══ Excerpted records

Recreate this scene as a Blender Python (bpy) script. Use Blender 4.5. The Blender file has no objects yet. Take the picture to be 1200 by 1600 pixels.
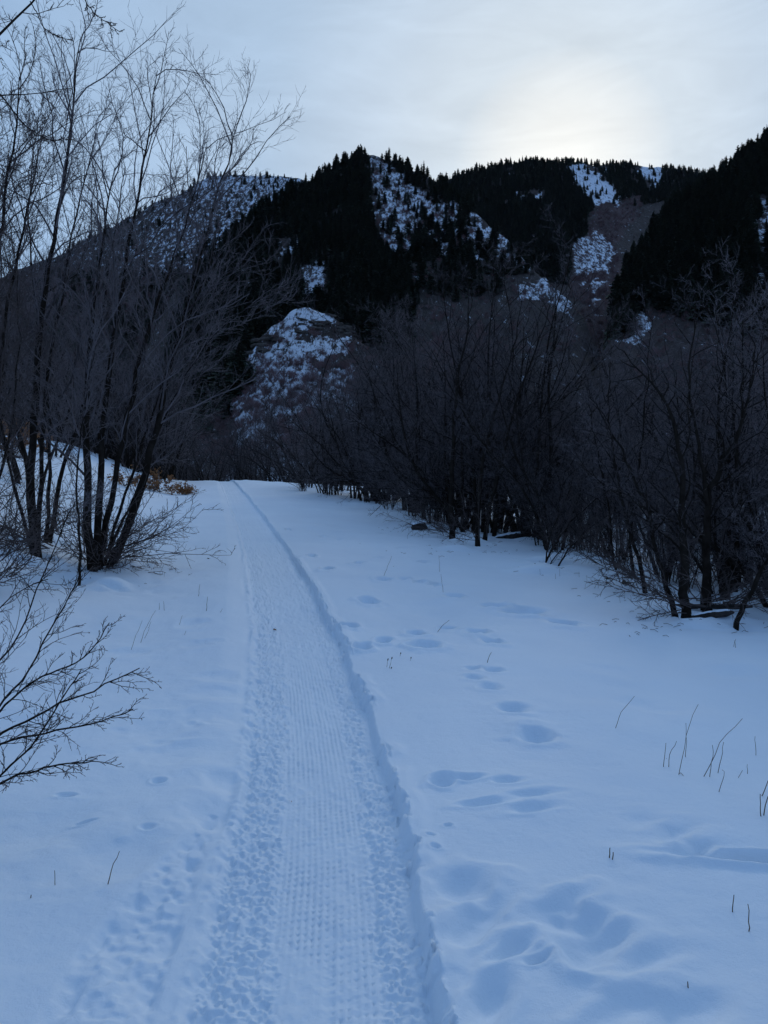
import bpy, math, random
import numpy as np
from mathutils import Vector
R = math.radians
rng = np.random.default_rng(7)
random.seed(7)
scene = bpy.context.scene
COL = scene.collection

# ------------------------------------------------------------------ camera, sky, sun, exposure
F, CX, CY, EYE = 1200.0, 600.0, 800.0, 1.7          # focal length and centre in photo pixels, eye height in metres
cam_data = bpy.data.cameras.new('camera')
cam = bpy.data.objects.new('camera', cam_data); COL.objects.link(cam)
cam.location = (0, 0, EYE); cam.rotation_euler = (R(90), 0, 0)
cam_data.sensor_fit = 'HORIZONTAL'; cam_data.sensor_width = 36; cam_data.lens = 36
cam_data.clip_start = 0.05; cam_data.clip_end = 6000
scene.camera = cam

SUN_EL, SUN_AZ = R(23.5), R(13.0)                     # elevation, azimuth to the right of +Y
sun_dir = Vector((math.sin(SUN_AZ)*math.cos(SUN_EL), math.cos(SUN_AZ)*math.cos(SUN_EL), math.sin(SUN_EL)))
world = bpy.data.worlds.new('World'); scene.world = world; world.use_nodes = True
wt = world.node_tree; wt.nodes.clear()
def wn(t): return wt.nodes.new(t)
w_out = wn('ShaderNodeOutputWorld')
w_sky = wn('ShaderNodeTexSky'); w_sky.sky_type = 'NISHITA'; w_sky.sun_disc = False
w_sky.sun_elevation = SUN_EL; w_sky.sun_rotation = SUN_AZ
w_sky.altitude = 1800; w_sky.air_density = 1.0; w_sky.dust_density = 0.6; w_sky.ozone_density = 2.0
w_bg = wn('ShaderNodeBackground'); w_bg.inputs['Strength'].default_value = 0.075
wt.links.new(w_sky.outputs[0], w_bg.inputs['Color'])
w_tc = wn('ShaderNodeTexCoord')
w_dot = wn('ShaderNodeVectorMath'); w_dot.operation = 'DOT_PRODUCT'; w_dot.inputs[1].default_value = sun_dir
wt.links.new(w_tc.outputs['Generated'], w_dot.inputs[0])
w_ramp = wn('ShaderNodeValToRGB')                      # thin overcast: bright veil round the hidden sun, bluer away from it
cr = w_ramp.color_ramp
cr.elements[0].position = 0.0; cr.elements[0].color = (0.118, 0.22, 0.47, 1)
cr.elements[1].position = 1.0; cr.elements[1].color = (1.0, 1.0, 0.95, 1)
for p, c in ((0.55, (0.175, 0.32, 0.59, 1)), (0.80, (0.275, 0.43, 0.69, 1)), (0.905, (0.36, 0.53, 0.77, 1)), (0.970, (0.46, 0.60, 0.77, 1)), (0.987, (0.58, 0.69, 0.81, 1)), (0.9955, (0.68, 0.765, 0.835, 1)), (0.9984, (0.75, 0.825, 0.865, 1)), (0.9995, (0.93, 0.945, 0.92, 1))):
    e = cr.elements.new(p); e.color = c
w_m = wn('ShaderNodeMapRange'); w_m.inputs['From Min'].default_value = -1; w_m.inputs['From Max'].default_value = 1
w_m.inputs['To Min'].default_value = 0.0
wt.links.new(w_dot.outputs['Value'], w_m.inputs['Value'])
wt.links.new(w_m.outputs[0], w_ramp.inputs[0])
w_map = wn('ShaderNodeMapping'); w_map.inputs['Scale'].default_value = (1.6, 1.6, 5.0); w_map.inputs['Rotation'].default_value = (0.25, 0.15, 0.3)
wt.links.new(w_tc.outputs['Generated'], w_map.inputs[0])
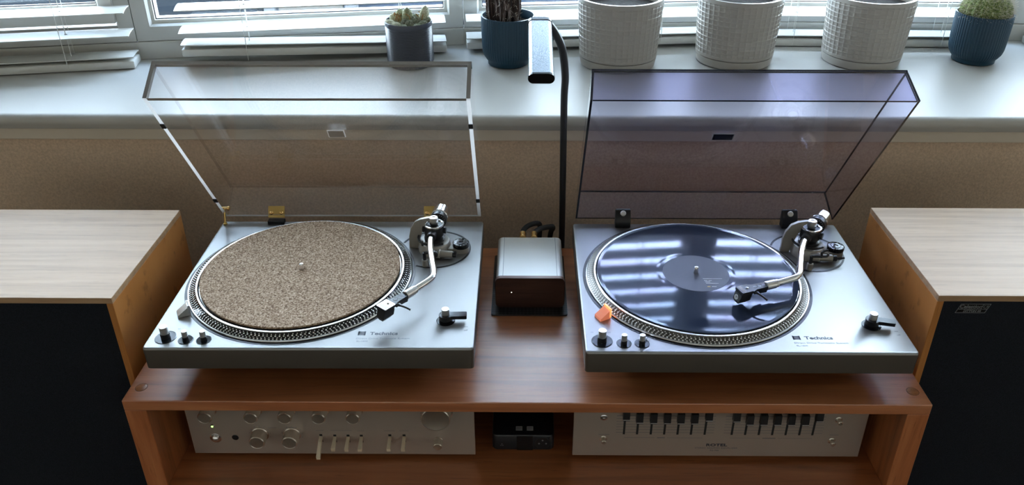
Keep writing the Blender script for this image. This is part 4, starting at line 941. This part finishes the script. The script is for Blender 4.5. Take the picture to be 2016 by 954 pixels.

════

Problem to solve —
Show the lines where the word "Blender" appears in the entries.

Complete output —
Recreate this scene as a Blender Python (bpy) script. Use Blender 4.5. The Blender file has no objects yet. Take the picture to be 1200 by 1600 pixels.
Keep writing the Blender script for this image. This is part 4, starting at line 941. This part finishes the script. The script is for Blender 4.5. Take the picture to be 2016 by 954 pixels.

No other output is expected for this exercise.